Reflections on The Bomb

Today is the 62nd anniversary of the dropping of the atomic bomb on Hiroshima. The action effectively ended the Second World War although at a terrible cost. 70,000 Japanese men, women, and children as a direct consequence of the explosion; another 30,000 succumbed to the wounds they had received over the next several months.

I’ve written, briefly, before on this subject and I’m still roughly in the same place.

I don’t think we should fool ourselves into thinking that there was some other, better way to bring the war to a close. If we had simply withdrawn our forces, there’s every reason to believe that the Japanese would have recovered and counter-attacked. That just wasn’t on option.

The alternatives that were on the table were either to maintain a naval blockade and embargo of Japan with continued bombardment (favored by the Navy) or to mount a full scale ground assault on the main Japanese islands. In either of these cases millions of Japanese would have died along with who knows how many Americans.

I sincerely wish that the U. S. had not been the only country to have used atomic weapons in war, that atomic weapons had never been used at all. You must choose from among the alternatives you have rather than from those you wish you had.

The picture above is taken from the annual commemoration of the attack in Japan.

Please also take a look at Shaun Mullen’s fine reflection on the event.

Update

Zenpundit quotes Harry Truman’s announcement that the bomb had been detonated. If you’re not already familiar with it, read it.

7 comments… add one
  • PD Shaw Link

    I am probably biased because my grandfather was an American soldier in China when the bomb dropped.

    Still, I think its completely ahistoric to believe that anything less than total and unconditional surrender would end the war, given the fiasco of the negotiated resolution of WWI. And the alternatives were no less deadly to civilians.

    Since Americans (except the South) have little experience with being the locus of war, some of the discussion gets to be pretty naive. I recommend the Grave of Fireflies, an animated movie about the effect of the war in Japan (and that has nothing to do with the bombs).

  • Grave of the Fireflies is a really lovely work. One of the best demonstrations about the sorts of stories that can be told through animation.

  • Wow. Thanks for the pointer to Truman’s speech.

  • ME Link

    The only problem I have with it is that the Japanese were trying to negotiate a surrender through the Russians, and the US was well aware of it.
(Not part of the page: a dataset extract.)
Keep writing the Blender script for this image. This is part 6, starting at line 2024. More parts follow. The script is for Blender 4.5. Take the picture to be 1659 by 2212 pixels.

    I had a right-wing poli-sci prof. who used to argue that it didn’t matter, we had to show the rest of the world we had the bomb in a dramatic way… he also used to talk about how, in a democracy, it’s necessary to get the country “in the mood” for war (propaganda, fear, lies), and that pearl harbor was a perfect example of that. Even if we had known they were going to attack, he’d argue, it wouldn’t have necessarily been wrong to let it happen, given that it would mobilize the nation into WWII. He also had us read PNAC documents….a true neocon.

    Makes me wonder about 9/11 and Iraq, given the similarities.

  • “The only problem I have with it is that the Japanese were trying to negotiate a surrender through the Russians, and the US was well aware of it.”

    If by “surrender” you mean grandiose ideas of Japan being permitted to maintain a Fascist-militarist state with a powerful Army and Navy and a sphere of influence in Korea and Manchuria, then yes, the Japanese were looking to surrender. They weren’t looking too hard though.

    Even after Hiroshima, the Japanese Cabinet refused to surrender, at least half of which was unmoved even by the possibility of further atomic bombs.

    Read _Hirohito And the Making of Modern Japan_ by Hebert Bix ( Bix incidently, is a leftist and he pretty clearly illustrates the attitudes of the key players in the Japanese government at the time)

  • I think that Americans, in particular, are inclined to misunderstand the Japan of the period between 1900 and 1945. It wasn’t anything like a modern democracy or even a European-style fascist system. The Japanese Army and Navy were more like contending samurai clans. Think of it as rival gangs.

    Not only couldn’t they back down from fighting the foreign devils for nationalistic reasons, they couldn’t back down from fighting for reasons of clan loyalty and position.

    Only the direct action of the emperor could stop it. There was no purely political solution. And that could only happen at a time of national emergency.

  • PD Shaw Link

    The firebombing of Tokyo on Feb. 23, 1945 killed over 80,000 to 100,000 Japanese. That was a single raid among many. In comparison, the Hiroshima bomb killed 70,000 on August 6, 1945. The significance of the strategic breakthrough in technology sometimes obscures the larger context of what was happening in Japan and what that government was willing to suffer.

    Somewhat recently a plan to gas the mainland was discovered that would have killed five million Japanese.